Docket: When the Justice Dept. Eases Up, Look Out

Bankers shouldn't take much solace from the Justice Department's decision last month to drop a fair-lending probe of Barnett Banks Inc.

Banking lawyers and civil rights activists said the move foreshadows more litigation rather than less.

The Justice Department asked the Fed more than 15 months ago to reject a Barnett acquisition on fair-lending grounds, indicating that the government planned to charge the bank with violating the Fair Housing and Equal Credit Opportunity acts.

But the lawsuit never materialized. Instead, after spending hundreds of thousands of dollars investigating the allegations, the department sent Barnett a letter last month formally ending the probe.

Still, experts disagree over who will bring the fair-lending cases of the future. Some sources expect the Justice Department to return full throttle, while others said the private bar will pick up where the government has left off.

"I am reasonably confident that they will continue to pursue the matters currently under investigation, even if it means bringing a lot of suits during an election year," said Richard Ritter, a former Justice Department prosecutor who is now a fair-lending consultant.

But Mr. Ritter said he is worried that the department won't bring any more cases involving discrimination in underwriting standards, the central issue in the Barnett probe, preferring to focus on overages and pricing issues instead. These cases are less controversial and easier to prove, he said.

The Justice Department also may be going soft, Mr. Ritter said. Until the Barnett case, the government pursued banks even if they tried to repair the fair-lending problems. For example, the department did not let Chevy Chase Federal Savings Bank off the hook although the Maryland bank opened branches in underserved market areas. With Barnett, the department gave the bank credit for corrective measures taken after the investigation began.
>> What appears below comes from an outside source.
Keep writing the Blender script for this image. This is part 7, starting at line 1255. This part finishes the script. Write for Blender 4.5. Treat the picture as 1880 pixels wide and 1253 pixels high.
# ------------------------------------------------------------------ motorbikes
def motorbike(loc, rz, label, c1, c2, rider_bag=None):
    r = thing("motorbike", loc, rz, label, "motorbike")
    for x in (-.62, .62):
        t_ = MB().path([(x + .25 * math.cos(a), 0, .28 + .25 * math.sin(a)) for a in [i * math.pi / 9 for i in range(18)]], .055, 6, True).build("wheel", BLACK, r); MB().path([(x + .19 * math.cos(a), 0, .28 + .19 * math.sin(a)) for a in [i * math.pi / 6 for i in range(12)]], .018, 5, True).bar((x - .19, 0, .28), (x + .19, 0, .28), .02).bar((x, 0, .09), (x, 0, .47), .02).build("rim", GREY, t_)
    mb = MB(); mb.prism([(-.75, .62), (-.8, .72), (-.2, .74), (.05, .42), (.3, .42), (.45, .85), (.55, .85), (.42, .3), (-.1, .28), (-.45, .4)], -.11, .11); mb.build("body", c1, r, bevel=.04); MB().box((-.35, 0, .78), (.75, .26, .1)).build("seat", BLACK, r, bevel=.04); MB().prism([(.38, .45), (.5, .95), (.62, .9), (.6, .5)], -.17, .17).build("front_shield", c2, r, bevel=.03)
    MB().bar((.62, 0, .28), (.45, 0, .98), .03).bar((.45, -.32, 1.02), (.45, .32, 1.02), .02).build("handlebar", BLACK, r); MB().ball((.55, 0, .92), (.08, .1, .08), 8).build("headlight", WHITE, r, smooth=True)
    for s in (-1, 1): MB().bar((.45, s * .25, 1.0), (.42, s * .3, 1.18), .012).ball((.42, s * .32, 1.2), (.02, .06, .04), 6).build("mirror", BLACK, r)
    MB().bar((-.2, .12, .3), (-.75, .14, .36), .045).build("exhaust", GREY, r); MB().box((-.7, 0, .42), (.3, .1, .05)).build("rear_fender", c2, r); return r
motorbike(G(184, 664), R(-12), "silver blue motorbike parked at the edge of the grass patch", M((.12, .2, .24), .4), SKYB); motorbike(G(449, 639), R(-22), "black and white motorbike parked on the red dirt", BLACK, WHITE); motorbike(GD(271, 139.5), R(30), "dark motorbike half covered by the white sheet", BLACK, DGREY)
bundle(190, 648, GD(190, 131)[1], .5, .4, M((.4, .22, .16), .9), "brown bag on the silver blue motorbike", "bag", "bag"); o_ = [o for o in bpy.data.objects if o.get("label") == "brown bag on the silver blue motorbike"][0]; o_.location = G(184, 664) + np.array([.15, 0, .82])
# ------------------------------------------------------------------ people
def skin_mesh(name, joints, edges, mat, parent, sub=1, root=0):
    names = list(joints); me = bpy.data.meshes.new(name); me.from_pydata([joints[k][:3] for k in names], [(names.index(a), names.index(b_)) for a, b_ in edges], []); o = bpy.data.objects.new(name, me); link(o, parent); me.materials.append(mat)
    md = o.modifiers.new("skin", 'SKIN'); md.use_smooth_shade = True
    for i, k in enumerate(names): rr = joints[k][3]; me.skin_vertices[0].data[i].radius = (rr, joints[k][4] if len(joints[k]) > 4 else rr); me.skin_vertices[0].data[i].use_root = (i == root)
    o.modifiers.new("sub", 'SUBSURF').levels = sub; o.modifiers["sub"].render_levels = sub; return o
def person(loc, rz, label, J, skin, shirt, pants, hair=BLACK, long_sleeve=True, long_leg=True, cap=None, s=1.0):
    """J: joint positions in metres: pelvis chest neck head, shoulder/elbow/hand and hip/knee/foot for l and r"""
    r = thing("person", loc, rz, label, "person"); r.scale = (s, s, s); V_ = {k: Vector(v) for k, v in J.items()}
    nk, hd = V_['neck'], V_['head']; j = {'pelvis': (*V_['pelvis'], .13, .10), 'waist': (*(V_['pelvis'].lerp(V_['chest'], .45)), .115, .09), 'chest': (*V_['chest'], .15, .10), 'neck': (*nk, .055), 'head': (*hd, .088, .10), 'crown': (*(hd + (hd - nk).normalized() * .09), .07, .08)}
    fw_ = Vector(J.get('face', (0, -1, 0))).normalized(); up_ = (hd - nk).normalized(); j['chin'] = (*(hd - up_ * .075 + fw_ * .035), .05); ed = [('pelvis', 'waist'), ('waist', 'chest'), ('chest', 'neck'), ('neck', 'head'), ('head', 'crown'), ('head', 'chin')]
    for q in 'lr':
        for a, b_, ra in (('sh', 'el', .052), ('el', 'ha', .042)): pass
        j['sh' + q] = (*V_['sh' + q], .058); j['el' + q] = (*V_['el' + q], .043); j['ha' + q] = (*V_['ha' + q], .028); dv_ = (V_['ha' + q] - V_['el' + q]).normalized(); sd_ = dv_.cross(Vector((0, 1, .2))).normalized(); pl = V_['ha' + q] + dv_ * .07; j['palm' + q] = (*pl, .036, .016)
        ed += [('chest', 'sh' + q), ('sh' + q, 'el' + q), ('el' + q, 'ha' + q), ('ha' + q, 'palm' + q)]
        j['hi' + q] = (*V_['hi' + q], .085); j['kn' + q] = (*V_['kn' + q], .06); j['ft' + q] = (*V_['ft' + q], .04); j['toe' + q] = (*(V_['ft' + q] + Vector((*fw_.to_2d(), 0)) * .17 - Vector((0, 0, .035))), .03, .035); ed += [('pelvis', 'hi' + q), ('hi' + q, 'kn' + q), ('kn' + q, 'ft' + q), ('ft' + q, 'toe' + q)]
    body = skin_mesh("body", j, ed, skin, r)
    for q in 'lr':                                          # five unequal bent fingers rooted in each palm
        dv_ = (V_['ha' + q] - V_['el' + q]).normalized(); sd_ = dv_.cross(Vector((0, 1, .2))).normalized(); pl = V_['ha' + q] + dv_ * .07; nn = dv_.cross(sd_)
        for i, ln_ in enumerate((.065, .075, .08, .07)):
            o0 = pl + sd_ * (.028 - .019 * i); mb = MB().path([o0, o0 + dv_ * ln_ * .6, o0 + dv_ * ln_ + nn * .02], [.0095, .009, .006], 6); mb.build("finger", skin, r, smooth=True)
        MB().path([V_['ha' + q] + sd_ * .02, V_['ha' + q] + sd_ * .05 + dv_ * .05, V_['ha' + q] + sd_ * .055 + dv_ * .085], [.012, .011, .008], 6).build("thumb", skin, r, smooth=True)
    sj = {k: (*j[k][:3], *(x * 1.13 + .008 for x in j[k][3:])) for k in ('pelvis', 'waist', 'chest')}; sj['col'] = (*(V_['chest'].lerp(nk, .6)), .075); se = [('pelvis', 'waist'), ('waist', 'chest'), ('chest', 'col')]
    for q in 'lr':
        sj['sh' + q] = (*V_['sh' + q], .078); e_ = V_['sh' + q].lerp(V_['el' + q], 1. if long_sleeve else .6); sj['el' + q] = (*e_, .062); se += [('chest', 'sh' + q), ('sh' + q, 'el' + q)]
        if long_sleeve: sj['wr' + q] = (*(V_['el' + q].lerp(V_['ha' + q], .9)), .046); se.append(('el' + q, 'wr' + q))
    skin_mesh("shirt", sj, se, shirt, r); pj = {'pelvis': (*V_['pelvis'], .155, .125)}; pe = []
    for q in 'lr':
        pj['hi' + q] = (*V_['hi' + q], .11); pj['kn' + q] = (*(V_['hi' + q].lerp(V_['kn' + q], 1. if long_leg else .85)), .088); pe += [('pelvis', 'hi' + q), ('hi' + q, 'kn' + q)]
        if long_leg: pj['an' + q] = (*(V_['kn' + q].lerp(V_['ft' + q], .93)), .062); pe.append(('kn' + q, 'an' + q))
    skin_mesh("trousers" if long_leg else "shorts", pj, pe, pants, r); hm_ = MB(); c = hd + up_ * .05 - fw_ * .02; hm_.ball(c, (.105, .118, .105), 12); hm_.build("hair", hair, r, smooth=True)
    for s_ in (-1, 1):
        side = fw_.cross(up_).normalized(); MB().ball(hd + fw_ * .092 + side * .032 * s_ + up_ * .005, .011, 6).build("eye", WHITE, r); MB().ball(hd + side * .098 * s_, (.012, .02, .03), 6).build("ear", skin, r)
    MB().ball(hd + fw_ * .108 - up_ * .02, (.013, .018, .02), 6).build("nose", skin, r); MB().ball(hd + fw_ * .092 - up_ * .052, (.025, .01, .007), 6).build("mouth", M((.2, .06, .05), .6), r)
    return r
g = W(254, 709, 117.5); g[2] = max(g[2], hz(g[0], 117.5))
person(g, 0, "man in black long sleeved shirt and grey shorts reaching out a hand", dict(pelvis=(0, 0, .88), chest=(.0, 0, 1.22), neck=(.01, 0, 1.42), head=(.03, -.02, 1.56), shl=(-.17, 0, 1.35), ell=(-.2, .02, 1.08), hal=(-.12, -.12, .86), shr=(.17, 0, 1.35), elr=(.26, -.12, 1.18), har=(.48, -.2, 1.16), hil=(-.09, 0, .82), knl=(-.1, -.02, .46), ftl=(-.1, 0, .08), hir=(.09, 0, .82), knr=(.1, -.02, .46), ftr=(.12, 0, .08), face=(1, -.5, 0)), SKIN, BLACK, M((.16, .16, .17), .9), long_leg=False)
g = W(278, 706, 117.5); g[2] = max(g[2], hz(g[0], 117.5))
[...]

John Taylor, president of the National Community Reinvestment Coalition, said he also expects further prosecutions. "We'll have our ear to the ground to find out what happens next," he said.

The banking industry isn't home free if these observers are wrong. Banking lawyers said the Justice Department's departure would open the door for private litigants to latch onto underwriting cases.

Prior settlements with Justice have established de facto precedents that could cost a bank a mint to defeat in court, warned James D. McLaughlin, director of agency relations at the American Bankers Association.

"Justice doesn't need to engage in a lot of suits," Mr. McLaughlin said. "It can stake out a couple of issues and get the institutions to settle. That establishes the precedent. The private bar can take over from there."

But do these cases establish a precedent the private bar could exploit in a post-Barnett world?

Paul Schieber, a partner at Blank, Rome, Comisky & McCauley in Philadelphia, does not think so.

"As a defending attorney I am not scared out of my mind," he said. "There are plenty of unsettled issues here, and a reasonable court may have concluded that if these cases went to trial the banks would have won."

But he said he expects civil rights activists to file class-action suits. The activists, however, said they need more ammunition from Justice.

John Relman, director of the fair-housing project at the Washington Lawyers Committee for Civil Rights and Urban Affairs, said Justice needs to prosecute cases like the one dropped against Barnett.

"They shouldn't be in the business of opening up new areas of the law and then closing up shop," said Mr. Relman, who filed a class-action suit in September against NationsBank Corp. alleging discriminatory underwriting practices

The Justice Department should treat lending bias like it handles employment discrimination cases, he said, adding that it should keep bringing basic cases while also unearthing new legal theories.

So what's the bottom line? Lawyers agree that bankers still must take fair-lending seriously because if the government doesn't come after you, a civil rights group might.